La distancia que hay entre lo controversial fundamentado en ideales y la irracionalidad que parte de la inconformidad derivada de la derrota, es que el primero se sostiene en formalidades de respeto y aceptación de consecuencias que, aun insistiendo en cambiar el estado de cosas a su buen entender -dentro de los cauces acordados-, no persigue ni pretende la destrucción del Estado; en tanto en lo segundo se adopta, muy a menudo, una función obstruccionista que está por encima de lo que debe ser una oposición competitiva. No dejar gobernar para así asegurar el triunfo en próximas elecciones. La transparencia, o no, de los actos privados de sus miembros, vistos a la luz pública, es la medida de sus intenciones.

Pero no faltan seguidores históricamente cautivos y políticamente perezosos, “electores inocentes víctimas del voto” como los califica José Ingenieros, que sin ser comensales invitados y peor conocedores de las intimidades y verdaderos afanes de quienes dirigen esas tiendas políticas, no solo votan, sino que, además, piensan que se merecen el respeto y la aprobación a todo lo que digan y hagan.

Poco es lo que podemos hacer frente a esto, y siempre será válido todo esfuerzo por salir al paso en defensa de lo que creemos y, terminar, además, con cada añagaza creada, como aquellas de culpar al mandatario por las negligencias y latrocinios que ocurren en la función pública, como si todo el daño causado e indecencia habida en más de treinta años, en un ir y venir de doce de presidentes, puede repararse y corregirse, en su orden, en apenas un gobierno.
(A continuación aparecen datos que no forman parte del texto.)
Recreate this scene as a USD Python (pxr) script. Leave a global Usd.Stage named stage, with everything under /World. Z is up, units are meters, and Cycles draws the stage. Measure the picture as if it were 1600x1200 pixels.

No hay duda de que hay quienes cruzan el bosque y solo ven leña para el fuego.

Claro que cuidadosamente están a pie juntillas: a) ciertos empresarios de diferentes tamaños, sabores y colores -mañosos y tramposos de toda estirpe-, que saben y temen no poder seguir evadiendo su compromiso con la sociedad de la que usufructúan; y b) los inocentes sin pecado alguno, víctimas del temor que los primeros ejercen.

Finalmente, ya no la clásica oposición política, sino algunos resabiados, remolones y desprevenidos envueltos en su ignorancia y pocos afecto al discernimiento, se oponen y vociferan contra el gobierno de turno porque, como inculca aquella sabia sentencia: “De todos los animales de la Creación, el hombre es el único que bebe sin tener sed, come sin tener hambre y habla sin tener nada que decir”.